=== Source excerpt ===
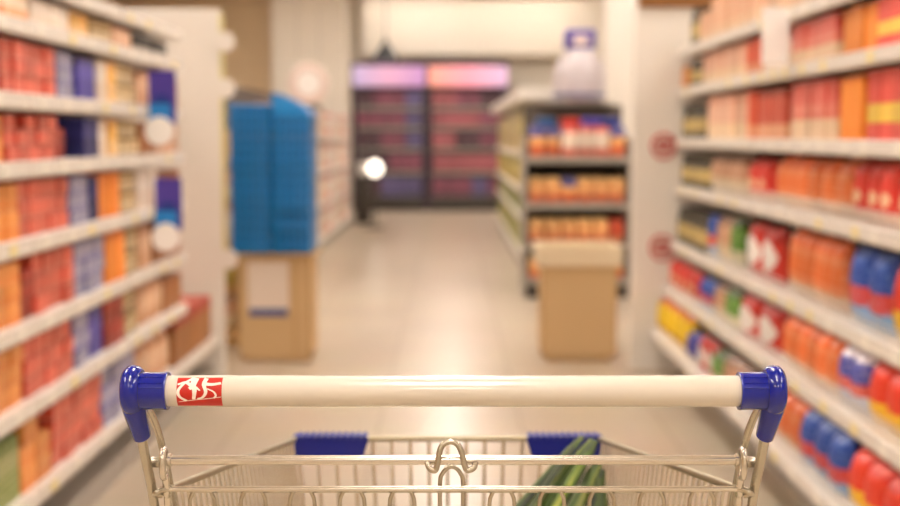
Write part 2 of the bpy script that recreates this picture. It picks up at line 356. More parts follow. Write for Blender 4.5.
XS = 1.15      # aisle half width to the shelf fronts
LH = [1.64, 1.51, 1.31, 1.126, .916, .688, .467, .208]
RH = [1.628, 1.433, 1.183, .945, .656, .43, .205]
RDX = {4: -.02, 5: -.06, 6: -.12}     # the lower shelves of the snack side are deeper
def shelving(side, y0, y1, heights, top, label, guards=(), rail_h=.046, tags_col=('price',)):
    t = thing('shelving_unit', label, 'shelving', (side*XS, (y0+y1)/2, 0), 'white shelving bays along the aisle')
    hw = (y1-y0)/2; s = side
    def bx(b, x0, x1, a0, a1, z0, z1, mi=0, bev=0): box(b, min(s*x0, s*x1), max(s*x0, s*x1), a0, a1, z0, z1, mi, bev)
    b = bmesh.new(); bx(b, .42, .45, -hw+.002, hw-.002, .06, top); build('back_panel', b, M['backp'], t)
    b = bmesh.new(); bx(b, .03, .41, -hw+.003, hw-.003, 0, .075); build('plinth', b, M['greyrail'], t)
    for a in (-hw, hw-.03):
        b = bmesh.new(); bx(b, .39, .42, a+.002, a+.028, .0, top)
        for k in range(int(top/.1)): bx(b, .387, .39, a+.009, a+.019, .06+k*.1, .1+k*.1)
        build('upright', b, M['white'], t)
    for i, z in enumerate(heights):
        dx = RDX.get(i, 0) if side > 0 else 0
        b = bmesh.new(); bx(b, dx+.012, .39, -hw+.003, hw-.003, z-.006, z+.0215)
        for a in (-hw+.012, hw-.018): bx(b, .05, .39, a, a+.004, z-.022, z-.006)
        sh = build('shelf', b, M['white'], t)
        b = bmesh.new(); bx(b, dx, dx+.012, -hw+.003, hw-.003, z-.023, z+.023, bev=.004); build('price_rail', b, M['white'], sh)
        b = bmesh.new(); bx(b, dx-.0015, dx, -hw+.01, hw-.01, z-.0145, z-.0125); bx(b, dx-.0015, dx, -hw+.01, hw-.01, z+.0125, z+.0145); build('rail_groove', b, M['greyrail'], sh)
        rs = random.Random(i*7+int(y0*10)+side)
        a = -hw+.08
        while a < hw-.1:
            b = bmesh.new(); bx(b, dx-.0035, dx-.0015, a, a+.052, z-.0155, z+.0155)
            lb = build('price_label', b, M['price'] if rs.random() < .35 else M['pricew'], sh)
            a += rs.uniform(.15, .32)
        if i in guards:
            b = bmesh.new()
            for zz in (.03, .048, .066): tube(b, [(s*(dx+.016), -hw+.01, z+zz), (s*(dx+.016), hw-.01, z+zz)], .0016, 6)
            k = -hw+.02
            while k < hw: tube(b, [(s*(dx+.016), k, z+.02), (s*(dx+.016), k, z+.066)], .0014, 5); k += .05
            build('wire_guard', b, M['white'], sh)
    return t
shelving(-1, 2.44, 3.44, LH[1:], 1.85, 'white shelving bay holding orange packs and red cartons, furthest from the blue crates')
shelving(-1, 3.445, 4.445, LH, 1.85, 'white shelving bay with purple, orange and striped packs between its two neighbour bays')
shelving(-1, 4.45, 5.44, LH, 1.85, 'white shelving bay with two hanging cards, next to the plain end panel')
shelving(-1, 5.445, 6.2, LH[-1:], .26, 'low white shelf base carrying a red-topped brown carton beside the end panel')
shelving(1, 2.77, 3.775, RH, 2.05, 'white shelving bay of yellow-banded red boxes and red bags, furthest from the logo panel', guards=(3, 4, 5, 6))
shelving(1, 3.78, 4.775, RH, 2.05, 'white shelving bay with orange snack bags and a blank white hanging card', guards=(3, 4, 5, 6))
shelving(1, 4.78, 5.575, RH, 1.86, 'white shelving bay with beige-pink cartons and white-spotted red bags', guards=(3, 4, 5))
shelving(1, 5.58, 6.40, RH, 1.86, 'white shelving bay of dark jars standing against the white logo panel')

SW = ['top', 'second', 'third', 'fourth', 'fifth', 'sixth', 'seventh', 'eighth']
def fill(side, H, ri, items):
    z = H[ri]+.0215; up = (H[ri-1]-.026) if ri > 0 else H[ri]+.25
    avail = up-z
    for it in items:
        y0, y1, kind, mk, uw, fr, layers = it[:7]
        dx = RDX.get(ri, 0) if side > 0 else 0
        k_ = (XS+dx+.03)/XS if not (dx and ri > 4) else 1.0
        y0, y1 = y0*k_, y1*k_
        lim = (6.17 if ri == 7 else 5.43) if side < 0 else 6.39
        if y0 > lim-.07: continue
        y1 = min(y1, lim)
        d = it[7] if len(it) > 7 else .16
        if kind in ('jar', 'tin_can'): d = uw
        h = avail*fr
        # never let a block straddle a bay joint badly: goods sit on continuous shelves
        row(side, XS+dx, z, y0, y1, kind, mk, uw, h, layers, d, SW[ri])
c_, s_, j_, t_, w_ = 'carton', 'snack_bag', 'jar', 'tin_can', 'wrapped_pack'
fill(-1, LH, 1, [(2.95, 3.43, c_, 'creamorange', .1, .9, 1), (3.46, 3.82, c_, 'pale', .1, .88, 1), (3.83, 4.03, c_, 'ylw' if 0 else 'yellow', .1, .9, 1), (4.12, 4.3, t_, 'beige', .09, .9, 1), (4.31, 4.56, c_, 'pinktan', .085, .85, 1), (4.6, 5.15, w_, 'black', .09, .85, 1)])
fill(-1, LH, 2, [(2.85, 3.2, c_, 'dred', .085, .93, 3), (3.23, 3.66, c_, 'red', .085, .95, 3), (3.69, 3.85, c_, 'bluegrey', .08, .92, 3), (3.89, 4.08, c_, 'purple', .095, .9, 1), (4.1, 4.2, c_, 'pale', .1, .9, 1), (4.21, 4.32, c_, 'yellow', .11, .93, 1), (4.33, 4.62, t_, 'beige', .073, .93, 2), (4.64, 4.78, c_, 'pinktan', .07, .85, 1), (5.0, 5.42, c_, 'brown', .14, .85, 1)])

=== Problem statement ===
Skip the images and write out the rest of the listing exactly.

=== Answer for the task ===
Write part 2 of the bpy script that recreates this picture. It picks up at line 356. More parts follow. Write for Blender 4.5.
XS = 1.15      # aisle half width to the shelf fronts
LH = [1.64, 1.51, 1.31, 1.126, .916, .688, .467, .208]
RH = [1.628, 1.433, 1.183, .945, .656, .43, .205]
RDX = {4: -.02, 5: -.06, 6: -.12}     # the lower shelves of the snack side are deeper
def shelving(side, y0, y1, heights, top, label, guards=(), rail_h=.046, tags_col=('price',)):
    t = thing('shelving_unit', label, 'shelving', (side*XS, (y0+y1)/2, 0), 'white shelving bays along the aisle')
    hw = (y1-y0)/2; s = side
    def bx(b, x0, x1, a0, a1, z0, z1, mi=0, bev=0): box(b, min(s*x0, s*x1), max(s*x0, s*x1), a0, a1, z0, z1, mi, bev)
    b = bmesh.new(); bx(b, .42, .45, -hw+.002, hw-.002, .06, top); build('back_panel', b, M['backp'], t)
    b = bmesh.new(); bx(b, .03, .41, -hw+.003, hw-.003, 0, .075); build('plinth', b, M['greyrail'], t)
    for a in (-hw, hw-.03):
        b = bmesh.new(); bx(b, .39, .42, a+.002, a+.028, .0, top)
        for k in range(int(top/.1)): bx(b, .387, .39, a+.009, a+.019, .06+k*.1, .1+k*.1)
        build('upright', b, M['white'], t)
    for i, z in enumerate(heights):
        dx = RDX.get(i, 0) if side > 0 else 0
        b = bmesh.new(); bx(b, dx+.012, .39, -hw+.003, hw-.003, z-.006, z+.0215)
        for a in (-hw+.012, hw-.018): bx(b, .05, .39, a, a+.004, z-.022, z-.006)
        sh = build('shelf', b, M['white'], t)
        b = bmesh.new(); bx(b, dx, dx+.012, -hw+.003, hw-.003, z-.023, z+.023, bev=.004); build('price_rail', b, M['white'], sh)
        b = bmesh.new(); bx(b, dx-.0015, dx, -hw+.01, hw-.01, z-.0145, z-.0125); bx(b, dx-.0015, dx, -hw+.01, hw-.01, z+.0125, z+.0145); build('rail_groove', b, M['greyrail'], sh)
        rs = random.Random(i*7+int(y0*10)+side)
        a = -hw+.08
        while a < hw-.1:
            b = bmesh.new(); bx(b, dx-.0035, dx-.0015, a, a+.052, z-.0155, z+.0155)
            lb = build('price_label', b, M['price'] if rs.random() < .35 else M['pricew'], sh)
            a += rs.uniform(.15, .32)
        if i in guards:
            b = bmesh.new()
            for zz in (.03, .048, .066): tube(b, [(s*(dx+.016), -hw+.01, z+zz), (s*(dx+.016), hw-.01, z+zz)], .0016, 6)
            k = -hw+.02
            while k < hw: tube(b, [(s*(dx+.016), k, z+.02), (s*(dx+.016), k, z+.066)], .0014, 5); k += .05
            build('wire_guard', b, M['white'], sh)
    return t
shelving(-1, 2.44, 3.44, LH[1:], 1.85, 'white shelving bay holding orange packs and red cartons, furthest from the blue crates')
shelving(-1, 3.445, 4.445, LH, 1.85, 'white shelving bay with purple, orange and striped packs between its two neighbour bays')
shelving(-1, 4.45, 5.44, LH, 1.85, 'white shelving bay with two hanging cards, next to the plain end panel')
shelving(-1, 5.445, 6.2, LH[-1:], .26, 'low white shelf base carrying a red-topped brown carton beside the end panel')
shelving(1, 2.77, 3.775, RH, 2.05, 'white shelving bay of yellow-banded red boxes and red bags, furthest from the logo panel', guards=(3, 4, 5, 6))
shelving(1, 3.78, 4.775, RH, 2.05, 'white shelving bay with orange snack bags and a blank white hanging card', guards=(3, 4, 5, 6))
shelving(1, 4.78, 5.575, RH, 1.86, 'white shelving bay with beige-pink cartons and white-spotted red bags', guards=(3, 4, 5))
shelving(1, 5.58, 6.40, RH, 1.86, 'white shelving bay of dark jars standing against the white logo panel')

SW = ['top', 'second', 'third', 'fourth', 'fifth', 'sixth', 'seventh', 'eighth']
def fill(side, H, ri, items):
    z = H[ri]+.0215; up = (H[ri-1]-.026) if ri > 0 else H[ri]+.25
    avail = up-z
    for it in items:
        y0, y1, kind, mk, uw, fr, layers = it[:7]
        dx = RDX.get(ri, 0) if side > 0 else 0
        k_ = (XS+dx+.03)/XS if not (dx and ri > 4) else 1.0
        y0, y1 = y0*k_, y1*k_
        lim = (6.17 if ri == 7 else 5.43) if side < 0 else 6.39
        if y0 > lim-.07: continue
        y1 = min(y1, lim)
        d = it[7] if len(it) > 7 else .16
        if kind in ('jar', 'tin_can'): d = uw
        h = avail*fr
        # never let a block straddle a bay joint badly: goods sit on continuous shelves
        row(side, XS+dx, z, y0, y1, kind, mk, uw, h, layers, d, SW[ri])
c_, s_, j_, t_, w_ = 'carton', 'snack_bag', 'jar', 'tin_can', 'wrapped_pack'
fill(-1, LH, 1, [(2.95, 3.43, c_, 'creamorange', .1, .9, 1), (3.46, 3.82, c_, 'pale', .1, .88, 1), (3.83, 4.03, c_, 'ylw' if 0 else 'yellow', .1, .9, 1), (4.12, 4.3, t_, 'beige', .09, .9, 1), (4.31, 4.56, c_, 'pinktan', .085, .85, 1), (4.6, 5.15, w_, 'black', .09, .85, 1)])
fill(-1, LH, 2, [(2.85, 3.2, c_, 'dred', .085, .93, 3), (3.23, 3.66, c_, 'red', .085, .95, 3), (3.69, 3.85, c_, 'bluegrey', .08, .92, 3), (3.89, 4.08, c_, 'purple', .095, .9, 1), (4.1, 4.2, c_, 'pale', .1, .9, 1), (4.21, 4.32, c_, 'yellow', .11, .93, 1), (4.33, 4.62, t_, 'beige', .073, .93, 2), (4.64, 4.78, c_, 'pinktan', .07, .85, 1), (5.0, 5.42, c_, 'brown', .14, .85, 1)])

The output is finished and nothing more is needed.